I'm no transit expert, but here's my two cents worth.
It's necessary that Metrolinx would want to relieve congestion at Union - one would think that this sort of thing would be the basics of their job. But it doesn't look like much else has been taken into consideration.
I find it interesting that so little about Toronto's transit makes intuitive or pleasing sense. It's like we're still working on a PET computer, while the rest of the world has moved on to Macs.
The two plans shown as Metrolinx's favourites seem really kind of half-baked to me. Both new station positions seem awkward. I can't imagine people are going to want to be transferring or walking to or from them, with the actual Union Station so close by. It's almost like it was designed to frustrate. Plus, I don't see them becoming major new stations that will act as nodes to tie lots of new lines together. So it all seems rather provisional.
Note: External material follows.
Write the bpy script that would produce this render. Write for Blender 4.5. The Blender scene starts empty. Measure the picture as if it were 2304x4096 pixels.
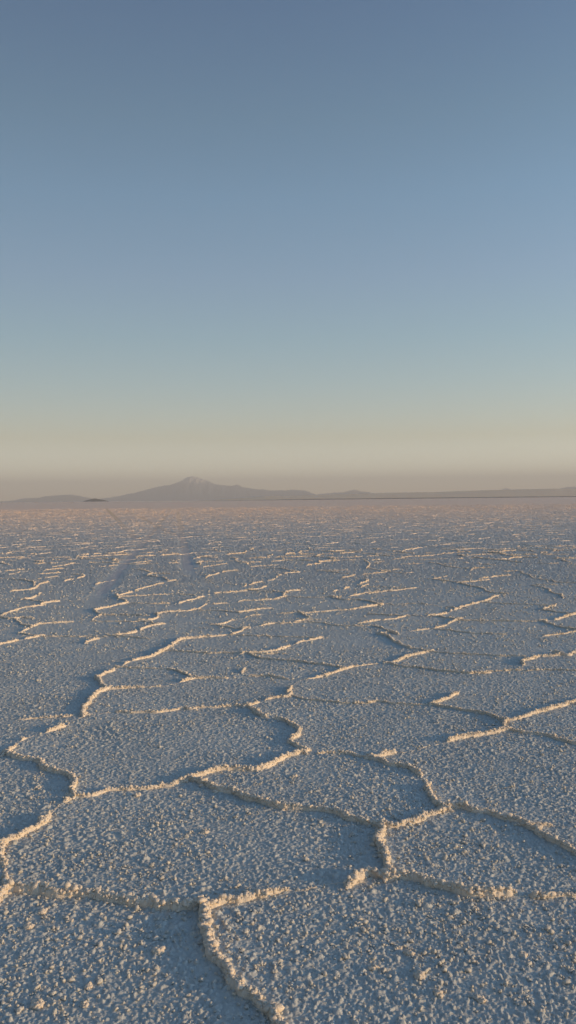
import bpy, math, random
import numpy as np
from mathutils import Matrix, Vector

# ------------------------------------------------------------------ camera
SC = bpy.context.scene
CAM_H, FPX, SW, SH = 1.5, 3400.0, 2304.0, 4096.0
HOR_L, HOR_R = 2009.0, 1984.0                       # horizon height at the two sides of the photo
ROLL = math.atan((HOR_L - HOR_R) / SW)
PITCH = math.atan(((HOR_L + HOR_R) / 2 - SH / 2) * math.cos(ROLL) / FPX)   # negative: looks slightly down
fwd = Vector((0, math.cos(PITCH), math.sin(PITCH)))
up0 = Vector((0, -math.sin(PITCH), math.cos(PITCH)))
X = Vector((1, 0, 0))
right = X * math.cos(ROLL) - up0 * math.sin(ROLL)
up = X * math.sin(ROLL) + up0 * math.cos(ROLL)
cam_data = bpy.data.cameras.new("camera")
cam = bpy.data.objects.new("camera", cam_data)
SC.collection.objects.link(cam)
cam_data.sensor_fit = 'VERTICAL'
cam_data.angle_y = 2 * math.atan(SH / 2 / FPX)
cam_data.clip_start, cam_data.clip_end = 0.05, 60000
M3 = Matrix((right, up, -fwd)).transposed()
cam.matrix_world = Matrix.Translation((0, 0, CAM_H)) @ M3.to_4x4()
SC.camera = cam

# ------------------------------------------------------------------ sky, sun, exposure
SUN_EL, SUN_AZ = math.radians(9.0), math.radians(16)   # azimuth: turned back towards the camera from due +X
sdir = Vector((math.cos(SUN_EL) * math.cos(SUN_AZ), -math.cos(SUN_EL) * math.sin(SUN_AZ), math.sin(SUN_EL)))
world = bpy.data.worlds.new("World")
SC.world = world
world.use_nodes = True
wn, wl = world.node_tree.nodes, world.node_tree.links
bg = wn["Background"]
sky = wn.new("ShaderNodeTexSky")
sky.sky_type = 'NISHITA'
sky.sun_disc = False
sky.sun_elevation = SUN_EL
sky.sun_rotation = math.atan2(sdir.x, sdir.y)
sky.altitude, sky.air_density, sky.dust_density, sky.ozone_density = 3600, 1.2, 1.5, 1.5
# the evening air of the place: a warmer, paler band low down and more glow on the sun's side
tc = wn.new("ShaderNodeTexCoord"); sxyz = wn.new("ShaderNodeSeparateXYZ")
wl.new(tc.outputs["Generated"], sxyz.inputs[0])
ramp = wn.new("ShaderNodeValToRGB"); cr = ramp.color_ramp   # tint of the sky by height above the horizon
SKY_T = [(0, 1.58, 1.2, 1.2), (2.0, 1.42, 1.08, 1.02), (4.1, 1.14, .78, .60), (7.8, 1.04, .83, .68), (10.7, .99, .86, .73),
         (14.5, 1.02, .88, .80), (19.4, .97, .915, .84), (24, .91, .87, .785), (30, .80, .785, .78), (60, .70, .79, .82)]
while len(cr.elements) < len(SKY_T): cr.elements.new(.5)
for e_, (a_, r_, g_, b_) in zip(cr.elements, SKY_T):
    e_.position = math.sin(math.radians(a_)); e_.color = (r_ * .93, g_ * .985, b_ * .98, 1)
wl.new(sxyz.outputs[2], ramp.inputs[0])
az = wn.new("ShaderNodeMath"); az.operation = 'MULTIPLY_ADD'; az.inputs[1].default_value = .60; az.inputs[2].default_value = 1.0
wl.new(sxyz.outputs[0], az.inputs[0])
vm = wn.new("ShaderNodeVectorMath"); vm.operation = 'MULTIPLY'
wl.new(sky.outputs[0], vm.inputs[0]); wl.new(ramp.outputs[0], vm.inputs[1])
vs = wn.new("ShaderNodeVectorMath"); vs.operation = 'SCALE'
wl.new(vm.outputs[0], vs.inputs[0]); wl.new(az.outputs[0], vs.inputs["Scale"])
wl.new(vs.outputs[0], bg.inputs[0])
bg.inputs[1].default_value = 0.15
sun_d = bpy.data.lights.new("sun", 'SUN')
sun_d.energy, sun_d.angle, sun_d.color = 3.3, math.radians(0.6), (1.0, 0.64, 0.29)
sun = bpy.data.objects.new("sun", sun_d)
sun.rotation_euler = (-sdir).to_track_quat('-Z', 'Y').to_euler()
SC.collection.objects.link(sun)
SC.view_settings.view_transform = 'Standard'
SC.view_settings.look = 'None'
SC.view_settings.exposure = 0.50
SC.view_settings.gamma = 1.0

# ------------------------------------------------------------------ helpers
def link(o, label, cat, group=None, kind=None):
    SC.collection.objects.link(o)
    o["label"] = label
    o["category"] = cat
    if group: o["group"] = group
    if kind: o["kind"] = kind
    return o

def mesh_np(name, verts, quads, mat, smooth=True):
    me = bpy.data.meshes.new(name)
    nv, nf = len(verts), len(quads)
    k = quads.shape[1]
    me.vertices.add(nv)
    me.vertices.foreach_set("co", np.ascontiguousarray(verts, dtype=np.float32).ravel())
    me.loops.add(nf * k)
    me.loops.foreach_set("vertex_index", np.ascontiguousarray(quads, dtype=np.int32).ravel())
    me.polygons.add(nf)
    me.polygons.foreach_set("loop_start", np.arange(0, nf * k, k, dtype=np.int32))
    me.update(calc_edges=True)
    me.materials.append(mat)
    if smooth:
        me.polygons.foreach_set("use_smooth", np.ones(nf, dtype=bool))
    return bpy.data.objects.new(name, me)

def grid_quads(nr, nc):
    i = np.arange(nr * nc).reshape(nr, nc)
    return np.stack([i[:-1, :-1], i[:-1, 1:], i[1:, 1:], i[1:, :-1]], -1).reshape(-1, 4)

def hsh(ix, iy, s):
    h = (ix.astype(np.int64) * 374761393 + iy.astype(np.int64) * 668265263 + s * 1442695041) & 0xFFFFFFFF
    h = ((h ^ (h >> 13)) * 1274126177) & 0xFFFFFFFF
    h = ((h ^ (h >> 16)) * 2246822519) & 0xFFFFFFFF
    return ((h ^ (h >> 15)) & 0xFFFFFF) / float(0x1000000)

def vnoise(x, y, s=0):
    x0, y0 = np.floor(x), np.floor(y)
    fx, fy = x - x0, y - y0
    fx, fy = fx * fx * (3 - 2 * fx), fy * fy * (3 - 2 * fy)
    a, b = hsh(x0, y0, s), hsh(x0 + 1, y0, s)
    c, d = hsh(x0, y0 + 1, s), hsh(x0 + 1, y0 + 1, s)
    return (a + (b - a) * fx) * (1 - fy) + (c + (d - c) * fx) * fy

def fbm(x, y, s=0, n=3):
    t, a, w = 0, 1.0, 0
    for k in range(n):
        t = t + a * vnoise(x * 2 ** k, y * 2 ** k, s + k)
        w += a; a *= .5
    return t / w

def domes(x, y, s, dens=1.0, rmin=.35, rmax=.75):
    """rounded grains on a jittered unit grid, 0..1"""
    cx, cy = np.floor(x), np.floor(y)
    out = np.zeros_like(x)
    for dx in (-1, 0, 1):
        for dy in (-1, 0, 1):
            gx, gy = cx + dx, cy + dy
            r = rmin + (rmax - rmin) * hsh(gx, gy, s + 2) ** 2
            px, py = gx + hsh(gx, gy, s), gy + hsh(gx, gy, s + 1)
            q = 1 - ((x - px) ** 2 + (y - py) ** 2) / (r * r)
            v = np.sqrt(np.maximum(q, 0)) * r / rmax
            if dens < 1: v = v * (hsh(gx, gy, s + 3) < dens)
            out = np.maximum(out, v)
    return out

# ------------------------------------------------------------------ materials
def salt_mat(name, col, bump=0.5, grain=90.0, vary=0.06, rough=0.75):
    m = bpy.data.materials.new(name)
    m.use_nodes = True
    n, l = m.node_tree.nodes, m.node_tree.links
    b = n["Principled BSDF"]
    geo = n.new("ShaderNodeNewGeometry")
    n1 = n.new("ShaderNodeTexNoise"); n1.inputs["Scale"].default_value = 1.3; n1.inputs["Detail"].default_value = 6
    n2 = n.new("ShaderNodeTexNoise"); n2.inputs["Scale"].default_value = 45; n2.inputs["Detail"].default_value = 3
    l.new(geo.outputs["Position"], n1.inputs["Vector"]); l.new(geo.outputs["Position"], n2.inputs["Vector"])
    add = n.new("ShaderNodeMath"); add.operation = 'ADD'
    l.new(n1.outputs["Fac"], add.inputs[0]); l.new(n2.outputs["Fac"], add.inputs[1])
    r = n.new("ShaderNodeValToRGB")
    r.color_ramp.elements[0].position, r.color_ramp.elements[1].position = .35, .65
    hal = n.new("ShaderNodeMath"); hal.operation = 'MULTIPLY'; hal.inputs[1].default_value = .5
    l.new(add.outputs[0], hal.inputs[0]); l.new(hal.outputs[0], r.inputs[0])
    r.color_ramp.elements[0].color = (*[c * (1 - vary) for c in col], 1)
    r.color_ramp.elements[1].color = (*[min(1, c * (1 + vary)) for c in col], 1)
    l.new(r.outputs[0], b.inputs["Base Color"])
    b.inputs["Roughness"].default_value = rough
    b.inputs["Specular IOR Level"].default_value = 0.3
    n3 = n.new("ShaderNodeTexNoise"); n3.inputs["Scale"].default_value = grain; n3.inputs["Detail"].default_value = 4
    n3.inputs["Roughness"].default_value = .65
    l.new(geo.outputs["Position"], n3.inputs["Vector"])
    bp = n.new("ShaderNodeBump"); bp.inputs["Strength"].default_value = bump; bp.inputs["Distance"].default_value = 0.01
    l.new(n3.outputs["Fac"], bp.inputs["Height"]); l.new(bp.outputs[0], b.inputs["Normal"])
    return m

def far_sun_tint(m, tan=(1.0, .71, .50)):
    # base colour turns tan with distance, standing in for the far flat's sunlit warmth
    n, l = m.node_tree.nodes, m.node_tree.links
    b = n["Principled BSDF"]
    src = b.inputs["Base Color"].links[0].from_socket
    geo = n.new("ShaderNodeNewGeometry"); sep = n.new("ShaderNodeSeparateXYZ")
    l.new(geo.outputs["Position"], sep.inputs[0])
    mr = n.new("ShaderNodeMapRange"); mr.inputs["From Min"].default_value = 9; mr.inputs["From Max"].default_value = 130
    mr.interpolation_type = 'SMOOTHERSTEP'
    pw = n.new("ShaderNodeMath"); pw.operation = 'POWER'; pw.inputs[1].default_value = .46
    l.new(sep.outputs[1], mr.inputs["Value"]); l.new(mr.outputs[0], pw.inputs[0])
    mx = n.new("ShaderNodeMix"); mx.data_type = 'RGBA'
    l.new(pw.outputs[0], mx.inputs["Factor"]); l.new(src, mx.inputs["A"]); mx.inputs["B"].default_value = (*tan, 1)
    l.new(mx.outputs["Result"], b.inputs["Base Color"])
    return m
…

Secondly, it's like we got two-thirds of a DRL, with a perky, commonsense east end, and a truncated spur of a west end. I think a subway to Exhibition is a wonderful idea! - longed for, and hoped for. But - it's so....partial and disappointing, compared to the prospect of the DRL continuing on to rejoin Bloor in the West. Plus, it leaves Queen west without almost any DRL at all - and what use is that? If there's any street in downtown crying out for transit relief, it's Queen. I think the DRL would go nicely under King, too - but, c'est la vie.
I have to agree with the people on here who says it looks like it was designed for commuters, but not for people who actually live downtown. It looks like a plan that was cooked up trying to get the most tolerance for the buck on a budget that would hardly buy a birdcage. A plan that only a bureaucratic planner who had no idea of how people actually like to get around Toronto - and rely on transit to do it seamlessly and pleasurably - could love.
Also, the fact that even this piecemeal bit hasn't been fastracked to have been built by yesterday is frustrating in itself.